Basochhu hydropower plant started exporting its surplus power to the Indian Energy Exchanges (IEX) at Nu 10 per unit after a successful bid yesterday. It earned an estimated Nu 14 million  on the first day.

The generation is expected to fall and the tariffs in IEX are likely to drop fast with summer ending and demand decreasing.

The export will continue until May 2024. However, from December 2023 to April 2024, there will be no export from Basochhu as Bhutan will have a deficit and will actually be importing from the IEX.

The exchange operates similarly to a stock market for electricity, with both buyers and sellers.

The Market Clearing Price (MCP) is determined for the day ahead in 15-minute blocks based on prices bid into the market. As a result, tariffs could defer for every 15-minute block based on real-time supply and demand situations in the energy market. There is a market-clearing price cap of INR 10 per unit.

Most of the larger power plants in Bhutan are tied to long-term power purchase agreements (PPAs) and cannot be transacted through the IEX. However, power plants with no long-term PPA commitment such as Basochhu can transact its electricity through the IEX.

Since Bhutan has started purchasing power from the IEX, Bhutan had requested the government of India to allow Basochhu power to be sold into the IEX as a test case for future transactions in the IEX.  Based on this, Bhutan has agreed to come under India’s Deviation Settlement Mechanism starting 2024.

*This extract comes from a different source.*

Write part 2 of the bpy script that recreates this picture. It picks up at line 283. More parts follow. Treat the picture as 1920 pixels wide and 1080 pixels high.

The official from Druk Green Power Corporation (DGPC) said that it is a momentous day for electricity trade between Bhutan and India with another door opening for the sale of Bhutan’s surplus power.

The official from Basochhu hydropower plant said that while the approval to trade Basochhu power on the IEX was received a couple of months ago, it took some time to sort out the required systems and procedures for energy accounting and reconciliations at the Bhutan-India border point for Basochhu power.

The official from the Basochhu hydropower plant said that the losses in the transmission system need to be accounted for upon delivery at the Bhutan-India border.

“When the power plant is generating at full capacity, the delivery at the border point could reach a high of 1.5 million units,” the official said.

However, officials mentioned that the export has started at the end of the summer months and the generation will decrease over the coming months. “The volume of energy to be exported during the remaining part of October and November will depend largely on river inflows at Basochhu.”

The official from DGPC said that the export time is limited, and they are hopeful for additional revenues as long as the IEX-cleared prices remain above the export tariffs.

The officials said that Indian energy markets are ever-evolving and the opportunity to buy from and sell into the IEX is an excellent opportunity for bilateral and regional energy trade.

Bhutan will continue to be a buyer from the IEX during the lean winter months and Bhutan is now a seller in the IEX till Bhutan starts to import power from India.

During the 2023-2024 winter months, the import of energy is expected to reach a maximum of 850 MW with import duration stretching to five months.

“Even with the 118MW Nikachhu project coming online at the end of December 2023 and the 1,020 MW Punatsangchhu-II project coming online during 2024, the gap between domestic demand and generation will widen at the present project demand growth trajectory,” the official said.